▶ **Exercise description**
All lines holding the string "this" are to be shown.

▶ **Recorded data**
>> Start

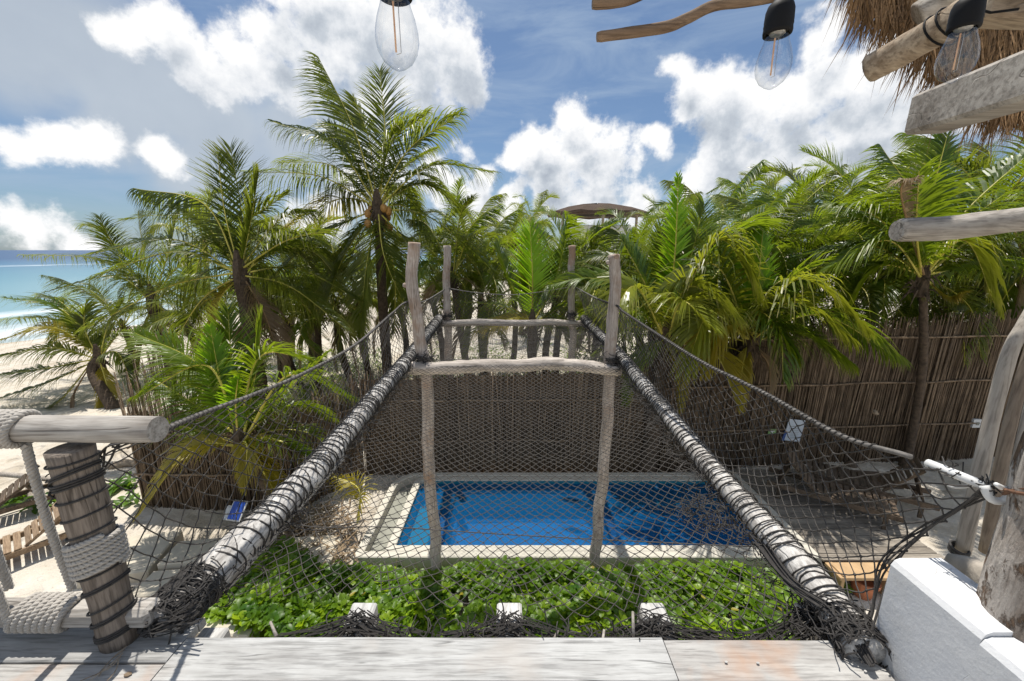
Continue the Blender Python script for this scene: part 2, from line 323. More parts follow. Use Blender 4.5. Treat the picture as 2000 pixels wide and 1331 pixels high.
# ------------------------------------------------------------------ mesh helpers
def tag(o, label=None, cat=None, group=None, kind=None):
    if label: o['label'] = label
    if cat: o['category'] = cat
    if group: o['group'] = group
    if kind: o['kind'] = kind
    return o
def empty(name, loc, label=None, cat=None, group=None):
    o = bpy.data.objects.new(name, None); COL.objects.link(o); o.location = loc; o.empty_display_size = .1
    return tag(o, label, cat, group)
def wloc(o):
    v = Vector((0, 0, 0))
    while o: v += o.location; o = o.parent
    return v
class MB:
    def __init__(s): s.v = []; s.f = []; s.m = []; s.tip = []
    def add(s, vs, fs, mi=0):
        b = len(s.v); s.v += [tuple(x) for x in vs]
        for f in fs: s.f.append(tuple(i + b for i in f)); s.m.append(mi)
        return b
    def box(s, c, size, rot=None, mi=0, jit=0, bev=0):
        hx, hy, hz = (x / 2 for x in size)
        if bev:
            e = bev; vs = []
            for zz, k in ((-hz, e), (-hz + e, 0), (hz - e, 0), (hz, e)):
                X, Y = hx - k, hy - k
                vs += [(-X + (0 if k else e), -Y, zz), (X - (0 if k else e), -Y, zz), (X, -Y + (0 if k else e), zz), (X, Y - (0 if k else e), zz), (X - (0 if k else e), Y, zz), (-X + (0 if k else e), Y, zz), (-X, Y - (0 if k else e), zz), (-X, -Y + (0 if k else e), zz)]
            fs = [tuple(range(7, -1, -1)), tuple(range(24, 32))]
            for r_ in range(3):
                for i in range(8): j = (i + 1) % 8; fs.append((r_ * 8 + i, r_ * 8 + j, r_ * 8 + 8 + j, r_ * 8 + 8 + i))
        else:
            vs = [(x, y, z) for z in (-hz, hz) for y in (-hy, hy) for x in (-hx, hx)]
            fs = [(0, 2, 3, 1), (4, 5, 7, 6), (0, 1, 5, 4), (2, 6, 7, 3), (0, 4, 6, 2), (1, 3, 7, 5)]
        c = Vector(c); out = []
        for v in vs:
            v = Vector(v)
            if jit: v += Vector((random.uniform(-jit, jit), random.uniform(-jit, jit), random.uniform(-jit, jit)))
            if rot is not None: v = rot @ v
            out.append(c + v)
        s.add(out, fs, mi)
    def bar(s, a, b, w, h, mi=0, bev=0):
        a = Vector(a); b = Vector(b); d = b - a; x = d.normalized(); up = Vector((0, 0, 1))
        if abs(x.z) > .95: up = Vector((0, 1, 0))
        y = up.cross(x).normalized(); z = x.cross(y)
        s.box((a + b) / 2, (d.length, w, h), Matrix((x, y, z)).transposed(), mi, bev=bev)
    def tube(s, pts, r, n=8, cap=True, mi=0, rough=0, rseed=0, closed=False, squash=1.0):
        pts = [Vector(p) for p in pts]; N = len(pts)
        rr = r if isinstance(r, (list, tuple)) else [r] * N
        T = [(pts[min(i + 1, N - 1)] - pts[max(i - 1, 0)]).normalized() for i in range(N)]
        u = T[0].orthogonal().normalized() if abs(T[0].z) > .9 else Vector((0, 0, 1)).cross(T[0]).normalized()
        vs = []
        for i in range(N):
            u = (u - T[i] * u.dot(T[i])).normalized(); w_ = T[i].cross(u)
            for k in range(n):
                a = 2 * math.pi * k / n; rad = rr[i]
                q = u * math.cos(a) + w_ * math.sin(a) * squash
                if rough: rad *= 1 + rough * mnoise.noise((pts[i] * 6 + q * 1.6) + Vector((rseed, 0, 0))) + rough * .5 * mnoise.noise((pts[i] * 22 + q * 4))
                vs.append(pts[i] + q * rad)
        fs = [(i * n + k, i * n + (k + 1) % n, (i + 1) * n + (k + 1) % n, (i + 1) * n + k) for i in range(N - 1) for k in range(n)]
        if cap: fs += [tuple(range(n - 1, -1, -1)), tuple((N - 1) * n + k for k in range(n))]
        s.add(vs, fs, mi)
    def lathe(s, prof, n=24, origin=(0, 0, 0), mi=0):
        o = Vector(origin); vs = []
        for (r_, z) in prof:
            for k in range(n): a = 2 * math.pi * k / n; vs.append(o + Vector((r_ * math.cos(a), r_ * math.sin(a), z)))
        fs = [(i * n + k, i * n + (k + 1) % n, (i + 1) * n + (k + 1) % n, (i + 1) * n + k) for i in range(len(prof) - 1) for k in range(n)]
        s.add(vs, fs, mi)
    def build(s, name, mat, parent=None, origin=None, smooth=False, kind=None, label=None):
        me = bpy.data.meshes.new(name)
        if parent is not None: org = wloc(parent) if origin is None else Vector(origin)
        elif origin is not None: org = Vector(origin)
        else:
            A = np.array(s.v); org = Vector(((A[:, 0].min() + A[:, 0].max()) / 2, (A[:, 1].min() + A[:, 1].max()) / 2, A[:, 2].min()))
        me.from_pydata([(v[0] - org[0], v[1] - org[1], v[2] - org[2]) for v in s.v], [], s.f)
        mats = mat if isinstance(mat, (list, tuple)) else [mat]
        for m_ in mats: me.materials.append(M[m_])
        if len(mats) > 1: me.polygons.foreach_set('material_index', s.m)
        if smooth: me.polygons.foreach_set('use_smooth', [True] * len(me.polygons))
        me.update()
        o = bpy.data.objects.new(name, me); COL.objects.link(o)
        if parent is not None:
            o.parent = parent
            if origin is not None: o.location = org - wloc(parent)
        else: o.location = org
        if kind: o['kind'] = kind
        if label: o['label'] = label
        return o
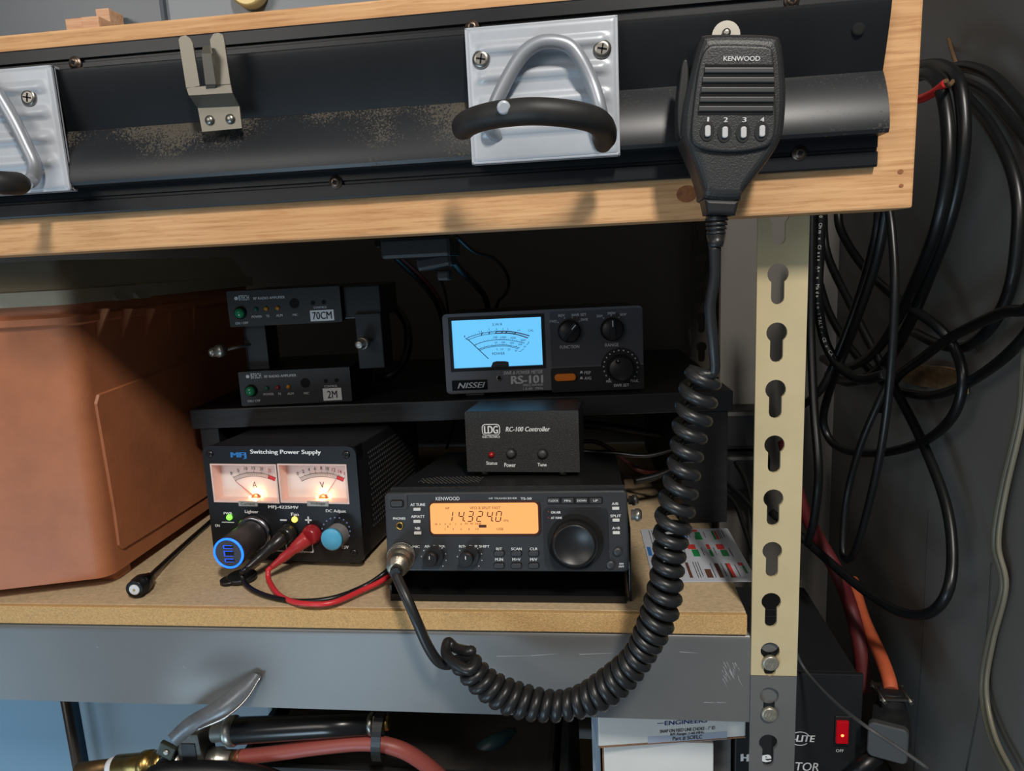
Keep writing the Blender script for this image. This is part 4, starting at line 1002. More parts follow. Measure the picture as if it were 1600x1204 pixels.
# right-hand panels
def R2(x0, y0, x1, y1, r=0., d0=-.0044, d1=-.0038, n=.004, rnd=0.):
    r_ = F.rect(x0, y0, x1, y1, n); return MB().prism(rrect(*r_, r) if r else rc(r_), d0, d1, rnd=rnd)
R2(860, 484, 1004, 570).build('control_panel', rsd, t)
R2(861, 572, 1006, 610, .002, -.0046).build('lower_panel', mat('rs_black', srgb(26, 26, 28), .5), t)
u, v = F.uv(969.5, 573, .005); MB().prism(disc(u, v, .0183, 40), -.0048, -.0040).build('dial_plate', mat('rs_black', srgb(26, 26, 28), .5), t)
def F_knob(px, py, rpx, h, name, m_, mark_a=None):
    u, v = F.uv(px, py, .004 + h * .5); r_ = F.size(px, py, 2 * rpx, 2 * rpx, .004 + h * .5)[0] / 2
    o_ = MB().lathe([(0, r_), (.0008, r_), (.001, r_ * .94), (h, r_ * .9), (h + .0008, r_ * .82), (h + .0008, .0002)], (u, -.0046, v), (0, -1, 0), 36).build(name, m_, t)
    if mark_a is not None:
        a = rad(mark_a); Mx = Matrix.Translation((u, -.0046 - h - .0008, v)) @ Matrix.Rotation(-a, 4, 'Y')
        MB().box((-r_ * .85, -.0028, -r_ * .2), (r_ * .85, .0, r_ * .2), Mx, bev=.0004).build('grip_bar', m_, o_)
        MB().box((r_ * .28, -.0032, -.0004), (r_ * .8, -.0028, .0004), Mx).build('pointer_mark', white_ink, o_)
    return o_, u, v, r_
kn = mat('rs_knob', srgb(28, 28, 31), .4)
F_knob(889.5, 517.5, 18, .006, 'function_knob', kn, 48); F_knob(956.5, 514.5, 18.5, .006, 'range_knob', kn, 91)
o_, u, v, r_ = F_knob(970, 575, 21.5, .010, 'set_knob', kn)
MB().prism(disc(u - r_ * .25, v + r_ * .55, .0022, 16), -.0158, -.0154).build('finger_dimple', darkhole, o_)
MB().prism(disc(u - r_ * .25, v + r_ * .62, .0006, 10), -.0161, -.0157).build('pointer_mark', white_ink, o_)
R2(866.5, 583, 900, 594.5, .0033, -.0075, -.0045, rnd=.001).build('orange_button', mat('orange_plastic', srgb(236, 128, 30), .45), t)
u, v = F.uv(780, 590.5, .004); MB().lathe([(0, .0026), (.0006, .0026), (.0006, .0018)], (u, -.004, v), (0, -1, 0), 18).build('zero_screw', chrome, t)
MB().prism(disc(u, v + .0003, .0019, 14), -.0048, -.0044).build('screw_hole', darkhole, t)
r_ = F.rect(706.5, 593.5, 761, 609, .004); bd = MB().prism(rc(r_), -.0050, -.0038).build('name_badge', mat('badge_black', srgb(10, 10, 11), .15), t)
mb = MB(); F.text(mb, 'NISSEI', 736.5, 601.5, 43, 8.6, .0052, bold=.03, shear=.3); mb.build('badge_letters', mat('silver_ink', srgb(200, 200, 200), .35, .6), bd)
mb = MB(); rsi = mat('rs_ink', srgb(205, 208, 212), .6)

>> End

▶ **Written solution**
Continue the Blender Python script for this scene: part 2, from line 323. More parts follow. Use Blender 4.5. Treat the picture as 2000 pixels wide and 1331 pixels high.
Keep writing the Blender script for this image. This is part 4, starting at line 1002. More parts follow. Measure the picture as if it were 1600x1204 pixels.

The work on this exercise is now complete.